Referencing the ongoing controversy as regards Trump’s travel ban, on Friday, March 17, conservative talk-show host Rush Limbaugh warned that America would be on the verge of a constitutional crisis should federal judges continue to block Trump’s ability to execute his policies. If allowed to stand without decisive and vigorous resistance by the administration, Limbaugh insisted that it could lead to other arbitrary limits on constitutionally provided presidential powers later on.

Other conservative commentators like Sean Hannity weighed in with related insights, concerns and a similar level of outrage pertaining to the illicit exercise of power by leftist ideologues such as activist judges.

Realistically, what President Trump has attempted to do in mitigating the unfettered immigration of individuals from Islamic nations who may pose a risk to our national security is a mere shadow of more heavy-handed measures taken by past American presidents when national security was at issue. Of course, many Americans are unaware of this, given trends in education over the last several decades, and the establishment press is certainly not going to offer a fair comparison considering its political bent.

The concerns of these pundits and others who decry arguments and judicial rulings that cite nothing other Trump’s designation as an anti-Muslim bigot in order to justify the sabotage of his lawful actions as president are unequivocally valid.

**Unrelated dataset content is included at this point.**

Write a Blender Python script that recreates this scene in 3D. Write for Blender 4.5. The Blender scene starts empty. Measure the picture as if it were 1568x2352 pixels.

The deeds of prominent leftists and activist judges like Watson also stand in stark contrast to their having facilitated all manner of crimes committed by the Obama administration over the last eight years.

On another front, we have the ongoing congressional battle over Obamacare. After seven years of Republican calls to repeal the manifestly evil law, we’ve been treated to weeks and weeks of obfuscation and the deflecting of blame for being impeded in their efforts to rout Obamacare, an issue upon which Trump ran and which a veritable oodle of Americans support.

On Tuesday, House Speaker Paul Ryan told reporters that President Trump and House Republicans had sealed the deal on Ryan’s American Health Care Act. I don’t have to tell regular readers of this column that conservatives think this legislation is garbage, and they have good cause to think so.

I’ve said it before, and I’m sure I’ll say it again many times: The reason that Washington Republicans are equivocating with regard to repealing Obamacare is because of the fundamental usurpations of personal liberty and latitude granted government contained therein. Progressives brought about these developments, and Washington Republicans are progressives. Why would they so easily divest themselves of that which took them so long through so much subterfuge and deceit to obtain?

Paul Ryan and the rest of his odious puke colleagues didn’t oppose Barack Obama when he was running roughshod over the Constitution for eight years, and you don’t hear them complaining about his antics now. They will continue to play the role of impotent foil to far left machinations in the Beltway until America is a lumbering, broken, economically crippled has-been of a nation like so many in Europe.

With friends like these, who needs a shadow government?